Your goal: Among the lines of data below, reproduce only those from the one with "Keep writing the" through the one with "[2 * (x * z - y * w), 2", exactly as they stand, both ends included.

-- START --

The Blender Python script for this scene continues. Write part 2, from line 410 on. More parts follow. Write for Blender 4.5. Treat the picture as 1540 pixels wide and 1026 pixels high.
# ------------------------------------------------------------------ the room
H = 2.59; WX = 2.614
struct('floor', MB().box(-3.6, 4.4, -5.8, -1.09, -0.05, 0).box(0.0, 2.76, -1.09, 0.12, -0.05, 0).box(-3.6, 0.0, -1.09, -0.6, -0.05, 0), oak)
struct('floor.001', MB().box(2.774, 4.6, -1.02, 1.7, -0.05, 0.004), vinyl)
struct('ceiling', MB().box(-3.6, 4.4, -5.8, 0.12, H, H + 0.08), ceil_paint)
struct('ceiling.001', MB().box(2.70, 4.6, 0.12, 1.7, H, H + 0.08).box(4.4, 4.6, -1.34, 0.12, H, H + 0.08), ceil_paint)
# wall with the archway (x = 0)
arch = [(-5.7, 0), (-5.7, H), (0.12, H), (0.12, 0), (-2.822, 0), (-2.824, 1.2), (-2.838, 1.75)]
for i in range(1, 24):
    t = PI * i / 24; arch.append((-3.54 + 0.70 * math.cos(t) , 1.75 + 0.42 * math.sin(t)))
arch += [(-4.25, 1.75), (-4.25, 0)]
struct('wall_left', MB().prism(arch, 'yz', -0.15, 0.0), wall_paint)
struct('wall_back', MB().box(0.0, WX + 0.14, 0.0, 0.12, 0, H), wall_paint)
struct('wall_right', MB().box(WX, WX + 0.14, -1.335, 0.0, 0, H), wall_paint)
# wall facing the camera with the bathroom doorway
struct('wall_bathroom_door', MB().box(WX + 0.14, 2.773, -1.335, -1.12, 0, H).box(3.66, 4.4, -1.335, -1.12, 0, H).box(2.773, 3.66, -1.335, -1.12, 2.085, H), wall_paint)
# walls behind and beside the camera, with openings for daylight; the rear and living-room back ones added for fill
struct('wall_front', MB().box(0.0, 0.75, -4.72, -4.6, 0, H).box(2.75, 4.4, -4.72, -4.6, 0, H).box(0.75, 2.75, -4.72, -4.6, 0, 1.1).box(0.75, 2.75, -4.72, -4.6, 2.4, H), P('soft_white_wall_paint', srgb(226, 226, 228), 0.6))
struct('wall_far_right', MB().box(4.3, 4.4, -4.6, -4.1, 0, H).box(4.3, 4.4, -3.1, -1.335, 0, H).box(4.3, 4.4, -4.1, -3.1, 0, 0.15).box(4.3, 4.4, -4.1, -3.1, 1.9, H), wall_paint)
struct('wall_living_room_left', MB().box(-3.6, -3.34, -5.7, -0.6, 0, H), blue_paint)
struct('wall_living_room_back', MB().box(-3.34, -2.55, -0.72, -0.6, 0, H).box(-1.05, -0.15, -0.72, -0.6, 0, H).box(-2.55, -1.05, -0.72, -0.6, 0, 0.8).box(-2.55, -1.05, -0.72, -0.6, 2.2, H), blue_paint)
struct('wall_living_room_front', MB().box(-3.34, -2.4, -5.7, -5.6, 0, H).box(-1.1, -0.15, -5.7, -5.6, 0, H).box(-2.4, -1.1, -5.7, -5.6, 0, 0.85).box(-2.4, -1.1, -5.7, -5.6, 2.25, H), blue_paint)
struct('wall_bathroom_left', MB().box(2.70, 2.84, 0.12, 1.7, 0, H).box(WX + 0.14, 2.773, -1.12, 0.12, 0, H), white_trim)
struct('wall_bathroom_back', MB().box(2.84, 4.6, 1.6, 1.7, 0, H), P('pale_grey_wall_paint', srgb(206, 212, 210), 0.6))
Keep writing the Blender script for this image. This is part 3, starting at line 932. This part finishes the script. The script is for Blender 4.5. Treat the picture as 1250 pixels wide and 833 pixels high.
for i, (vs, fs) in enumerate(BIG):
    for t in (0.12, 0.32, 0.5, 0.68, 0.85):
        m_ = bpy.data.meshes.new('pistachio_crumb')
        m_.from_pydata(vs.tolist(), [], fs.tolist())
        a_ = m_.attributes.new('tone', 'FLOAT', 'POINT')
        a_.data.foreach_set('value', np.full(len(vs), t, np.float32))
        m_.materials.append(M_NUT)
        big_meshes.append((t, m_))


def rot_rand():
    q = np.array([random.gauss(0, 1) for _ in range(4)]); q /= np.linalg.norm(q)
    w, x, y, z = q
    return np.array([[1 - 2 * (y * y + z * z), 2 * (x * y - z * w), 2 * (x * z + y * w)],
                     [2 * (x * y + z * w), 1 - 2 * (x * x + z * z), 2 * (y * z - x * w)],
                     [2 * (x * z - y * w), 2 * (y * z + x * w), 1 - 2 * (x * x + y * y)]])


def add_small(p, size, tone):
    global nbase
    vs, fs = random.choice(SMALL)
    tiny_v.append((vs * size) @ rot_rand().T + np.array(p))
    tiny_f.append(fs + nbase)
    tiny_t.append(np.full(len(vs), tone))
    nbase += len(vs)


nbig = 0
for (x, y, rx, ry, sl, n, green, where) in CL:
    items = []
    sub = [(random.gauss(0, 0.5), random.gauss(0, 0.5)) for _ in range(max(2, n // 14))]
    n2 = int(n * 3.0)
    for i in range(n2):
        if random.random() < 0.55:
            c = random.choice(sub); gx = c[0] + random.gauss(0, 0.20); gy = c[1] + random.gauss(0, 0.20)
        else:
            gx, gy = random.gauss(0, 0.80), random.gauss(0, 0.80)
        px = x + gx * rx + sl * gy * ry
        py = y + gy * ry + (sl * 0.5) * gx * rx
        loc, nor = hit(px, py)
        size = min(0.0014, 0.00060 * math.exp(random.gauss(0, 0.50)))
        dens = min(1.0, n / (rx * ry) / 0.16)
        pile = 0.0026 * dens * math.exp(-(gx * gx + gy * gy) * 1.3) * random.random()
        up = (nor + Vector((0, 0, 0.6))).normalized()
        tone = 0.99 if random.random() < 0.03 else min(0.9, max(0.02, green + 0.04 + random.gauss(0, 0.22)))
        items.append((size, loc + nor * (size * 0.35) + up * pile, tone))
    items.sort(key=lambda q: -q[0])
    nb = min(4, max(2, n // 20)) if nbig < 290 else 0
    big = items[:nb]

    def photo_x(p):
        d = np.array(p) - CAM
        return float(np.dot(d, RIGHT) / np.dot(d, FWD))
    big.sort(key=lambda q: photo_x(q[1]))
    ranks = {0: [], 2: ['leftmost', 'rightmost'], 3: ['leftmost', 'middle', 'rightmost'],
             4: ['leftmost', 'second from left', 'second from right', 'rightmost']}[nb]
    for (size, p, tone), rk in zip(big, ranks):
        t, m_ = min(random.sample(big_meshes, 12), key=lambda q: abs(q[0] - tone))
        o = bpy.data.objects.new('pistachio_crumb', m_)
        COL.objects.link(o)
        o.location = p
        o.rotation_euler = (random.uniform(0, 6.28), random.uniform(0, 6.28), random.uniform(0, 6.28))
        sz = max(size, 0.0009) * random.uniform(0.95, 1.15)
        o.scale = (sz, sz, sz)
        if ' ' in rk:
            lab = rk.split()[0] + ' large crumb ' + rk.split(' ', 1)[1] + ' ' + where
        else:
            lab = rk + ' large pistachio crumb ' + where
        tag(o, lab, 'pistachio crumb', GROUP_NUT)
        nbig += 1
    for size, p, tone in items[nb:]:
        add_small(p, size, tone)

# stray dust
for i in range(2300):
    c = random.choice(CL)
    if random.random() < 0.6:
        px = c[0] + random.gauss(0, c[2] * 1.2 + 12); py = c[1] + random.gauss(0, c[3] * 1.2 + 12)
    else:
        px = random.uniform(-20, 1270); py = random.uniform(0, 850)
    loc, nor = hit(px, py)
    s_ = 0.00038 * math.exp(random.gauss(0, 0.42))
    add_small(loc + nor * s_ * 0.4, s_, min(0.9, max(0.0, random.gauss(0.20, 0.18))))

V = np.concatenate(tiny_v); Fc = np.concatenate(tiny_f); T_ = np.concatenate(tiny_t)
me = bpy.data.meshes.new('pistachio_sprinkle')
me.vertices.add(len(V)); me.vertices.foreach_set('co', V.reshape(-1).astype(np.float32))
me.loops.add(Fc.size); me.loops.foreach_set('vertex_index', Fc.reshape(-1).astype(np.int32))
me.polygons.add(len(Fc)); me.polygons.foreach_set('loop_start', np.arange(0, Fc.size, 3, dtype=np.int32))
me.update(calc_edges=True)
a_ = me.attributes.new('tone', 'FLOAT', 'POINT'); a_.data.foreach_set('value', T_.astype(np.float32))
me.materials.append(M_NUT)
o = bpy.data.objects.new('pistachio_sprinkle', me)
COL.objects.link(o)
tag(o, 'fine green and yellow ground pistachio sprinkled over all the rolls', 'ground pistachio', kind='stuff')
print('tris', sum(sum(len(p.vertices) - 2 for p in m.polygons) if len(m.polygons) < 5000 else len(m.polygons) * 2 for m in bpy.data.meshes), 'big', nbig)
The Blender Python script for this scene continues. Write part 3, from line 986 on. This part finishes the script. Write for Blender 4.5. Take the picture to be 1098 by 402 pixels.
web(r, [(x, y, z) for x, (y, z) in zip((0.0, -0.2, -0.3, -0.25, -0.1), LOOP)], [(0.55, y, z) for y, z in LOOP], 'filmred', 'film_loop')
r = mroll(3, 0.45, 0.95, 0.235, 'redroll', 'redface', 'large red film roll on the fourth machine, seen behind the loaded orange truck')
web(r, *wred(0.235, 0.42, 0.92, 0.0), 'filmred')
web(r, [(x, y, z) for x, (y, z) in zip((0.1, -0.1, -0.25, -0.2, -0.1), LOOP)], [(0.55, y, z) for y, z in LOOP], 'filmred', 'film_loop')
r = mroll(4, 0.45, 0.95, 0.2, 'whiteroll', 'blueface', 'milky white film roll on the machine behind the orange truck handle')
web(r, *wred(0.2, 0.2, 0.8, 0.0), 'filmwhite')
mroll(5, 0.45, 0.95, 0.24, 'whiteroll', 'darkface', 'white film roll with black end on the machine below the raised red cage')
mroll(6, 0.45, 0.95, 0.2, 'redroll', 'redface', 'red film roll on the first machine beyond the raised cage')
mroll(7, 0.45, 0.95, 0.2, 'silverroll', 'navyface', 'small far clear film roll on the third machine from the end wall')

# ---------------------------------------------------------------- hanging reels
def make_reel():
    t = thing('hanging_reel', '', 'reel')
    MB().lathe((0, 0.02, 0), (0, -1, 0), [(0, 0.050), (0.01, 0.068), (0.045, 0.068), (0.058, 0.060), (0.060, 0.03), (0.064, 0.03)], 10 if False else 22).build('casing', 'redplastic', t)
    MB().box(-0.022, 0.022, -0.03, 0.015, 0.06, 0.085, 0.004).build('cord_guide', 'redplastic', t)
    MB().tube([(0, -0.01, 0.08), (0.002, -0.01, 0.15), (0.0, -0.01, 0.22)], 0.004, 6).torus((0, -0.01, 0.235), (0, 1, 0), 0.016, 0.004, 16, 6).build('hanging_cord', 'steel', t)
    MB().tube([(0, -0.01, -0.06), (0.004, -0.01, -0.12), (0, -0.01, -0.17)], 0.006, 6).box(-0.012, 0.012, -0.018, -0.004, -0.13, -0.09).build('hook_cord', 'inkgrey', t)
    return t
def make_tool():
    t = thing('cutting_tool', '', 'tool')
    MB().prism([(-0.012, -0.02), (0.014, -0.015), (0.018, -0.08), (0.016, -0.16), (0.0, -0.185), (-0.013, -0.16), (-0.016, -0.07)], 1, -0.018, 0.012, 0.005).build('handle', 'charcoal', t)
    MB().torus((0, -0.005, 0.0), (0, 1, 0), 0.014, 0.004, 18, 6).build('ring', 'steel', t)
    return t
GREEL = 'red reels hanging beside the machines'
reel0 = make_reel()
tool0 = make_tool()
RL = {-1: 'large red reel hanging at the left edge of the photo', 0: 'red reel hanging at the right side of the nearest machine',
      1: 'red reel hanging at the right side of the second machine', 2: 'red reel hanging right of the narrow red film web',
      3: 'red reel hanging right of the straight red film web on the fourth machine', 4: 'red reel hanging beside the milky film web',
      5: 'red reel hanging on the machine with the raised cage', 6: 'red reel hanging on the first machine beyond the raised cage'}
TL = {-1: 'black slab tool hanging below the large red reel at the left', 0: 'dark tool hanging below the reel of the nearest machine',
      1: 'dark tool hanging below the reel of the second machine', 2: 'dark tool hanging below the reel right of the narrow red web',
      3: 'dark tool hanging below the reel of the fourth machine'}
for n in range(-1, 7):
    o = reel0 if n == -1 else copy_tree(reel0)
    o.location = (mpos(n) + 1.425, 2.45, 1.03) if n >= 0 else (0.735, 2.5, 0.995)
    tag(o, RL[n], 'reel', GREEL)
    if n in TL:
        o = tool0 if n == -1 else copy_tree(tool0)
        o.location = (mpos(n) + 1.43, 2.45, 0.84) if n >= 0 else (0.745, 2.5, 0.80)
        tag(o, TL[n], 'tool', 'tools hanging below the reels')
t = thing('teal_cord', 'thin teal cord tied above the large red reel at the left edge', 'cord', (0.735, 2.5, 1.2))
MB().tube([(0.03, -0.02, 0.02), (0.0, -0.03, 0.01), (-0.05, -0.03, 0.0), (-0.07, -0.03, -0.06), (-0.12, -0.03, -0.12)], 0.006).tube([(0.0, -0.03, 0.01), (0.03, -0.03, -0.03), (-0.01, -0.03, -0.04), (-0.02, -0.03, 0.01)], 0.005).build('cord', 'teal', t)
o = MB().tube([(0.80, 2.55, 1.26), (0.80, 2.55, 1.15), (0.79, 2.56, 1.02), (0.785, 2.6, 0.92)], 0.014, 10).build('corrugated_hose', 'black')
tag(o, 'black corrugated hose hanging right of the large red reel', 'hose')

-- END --

Answer:
Keep writing the Blender script for this image. This is part 3, starting at line 932. This part finishes the script. The script is for Blender 4.5. Treat the picture as 1250 pixels wide and 833 pixels high.
for i, (vs, fs) in enumerate(BIG):
    for t in (0.12, 0.32, 0.5, 0.68, 0.85):
        m_ = bpy.data.meshes.new('pistachio_crumb')
        m_.from_pydata(vs.tolist(), [], fs.tolist())
        a_ = m_.attributes.new('tone', 'FLOAT', 'POINT')
        a_.data.foreach_set('value', np.full(len(vs), t, np.float32))
        m_.materials.append(M_NUT)
        big_meshes.append((t, m_))


def rot_rand():
    q = np.array([random.gauss(0, 1) for _ in range(4)]); q /= np.linalg.norm(q)
    w, x, y, z = q
    return np.array([[1 - 2 * (y * y + z * z), 2 * (x * y - z * w), 2 * (x * z + y * w)],
                     [2 * (x * y + z * w), 1 - 2 * (x * x + z * z), 2 * (y * z - x * w)],
                     [2 * (x * z - y * w), 2 * (y * z + x * w), 1 - 2 * (x * x + y * y)]])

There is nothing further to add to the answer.